The private bank's board on Friday okayed issuing warrants to a Blackstone affiliate, to be converted later to a 9.99% stake. Once the Blackstone entity's shareholding reaches 5%, it will get to nominate one non-executive director to the bank's board.
Federal Bank said its board has approved a preferential issue of 273 million warrants worth ₹6,196.5 crore to Blackstone affiliate Asia II Topco XIII Pte. Ltd. Each warrant can be converted to one equity share at a price of ₹227 each. The Blackstone affiliate will pay 25% of the issue price at the time of warrant subscription, and the rest 75% during conversion to shares.
Shares of Federal Bank closed unchanged on BSE at ₹227.4.
The acquisition is the latest India bet by Blackstone, the biggest global investor in the country managing assets of $50 billion. Its previous investments in India’s financial sector include the acquisition of Aadhar Housing Finance Ltd 2019, and a ₹150 crore investment in Fino Ltd in July 2011. It has also invested in the South City Mall in Kolkata, Express Towers in Mumbai, and Kolte-Patil Developers Ltd.
India’s banking segment has witnessed renewed interest in recent times, on the back of its long-term growth prospects and economic resilience. Analysts are upbeat about the prospects of more such deals. “Definitely, more smaller and mid-sized banks are up (for such deals). In fact, any organization which requires a confidence capital desperately needs to do this in our view,” Suresh Ganapathy, managing director and head of financial services research, Macquarie Capital said in a note to clients after the Federal Bank stake sale was announced.
Ganapathy said that as far as large banks are concerned, considering their size and systemic importance, the Reserve Bank of India (RBI) will tread a more cautious path when it comes to approving change of control.
“The smaller ones and mid-sized ones (and in some cases beleaguered, bankrupt ones) need more capital, better tech, better governance, better controls, and better expertise and knowledge to stay compete with the larger ones and RBI understands this,” he said.

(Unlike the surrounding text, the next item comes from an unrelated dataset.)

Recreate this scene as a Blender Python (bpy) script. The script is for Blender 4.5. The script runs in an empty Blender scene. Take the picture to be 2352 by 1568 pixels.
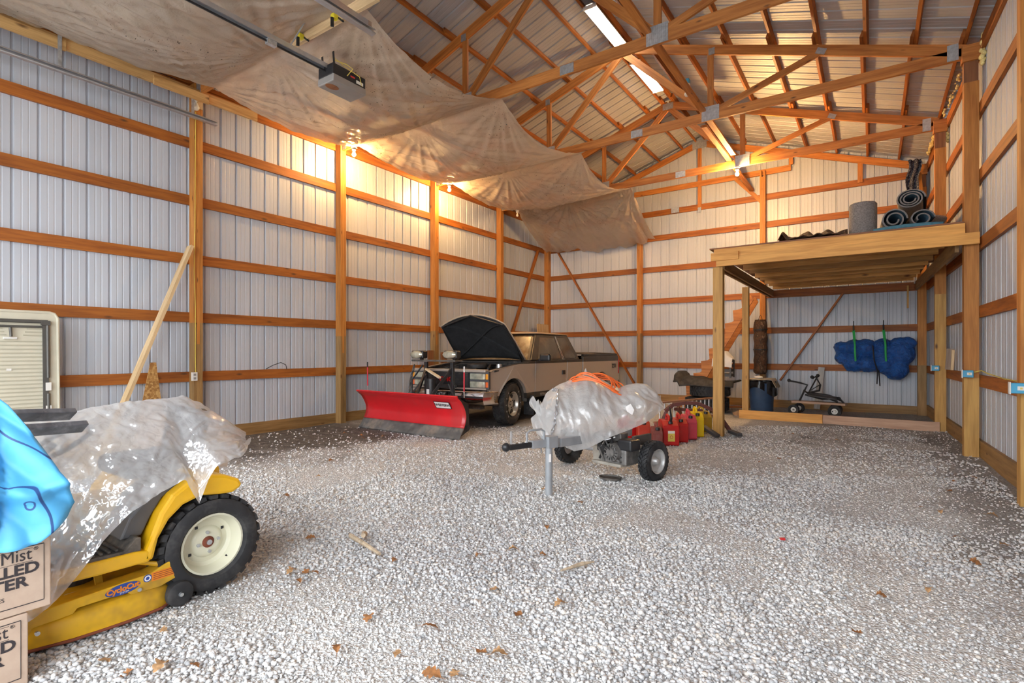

Last week, Emirates NDB Bank said it has entered into an agreement to acquire a 60% stake in RBL Bank for ₹26,850 crore, marking the largest foreign direct investment in India’s banking sector. With the banking regulator likely to allow such transactions going forward, a floodgate of more such transactions will open up, with more global players looking to have an Indian play.
Earlier this month, Abu Dhabi-based investor Avenir Investment RSC, an affiliate of International Holding Co., agreed to pick a 43.46% stake in Sammaan Capital (formerly Indiabulls Capital) for $1 billion.
Before that, following RBI approval, Japanese lender Sumitomo Mitsui Banking Corp. completed the acquisition of a 20% stake in Yes Bank in September. SMBC has also signed an agreement with CA Basque Investments, a company affiliated with The Carlyle Group Inc., to acquire an additional 4.2% equity stake in Yes Bank, taking the total stake to 24.2%. In August, RBI approved SMBC’s proposal to buy up to 24.99% in Yes Bank.
Japan’s MUFG is also reportedly in talks to acquire a controlling stake in Avendus Capital, a homegrown financial services firm, valuing it at around $800-900 million.
As per a recent UBS report, India's financial services industry profits are projected to grow from ₹6.1 trillion in FY25 to ₹11.3 trillion by FY30, at a 13% compound annual growth rate (CAGR). Non-banking financial companies (NBFCs) are expected to outperform banks with 16% growth versus 11%.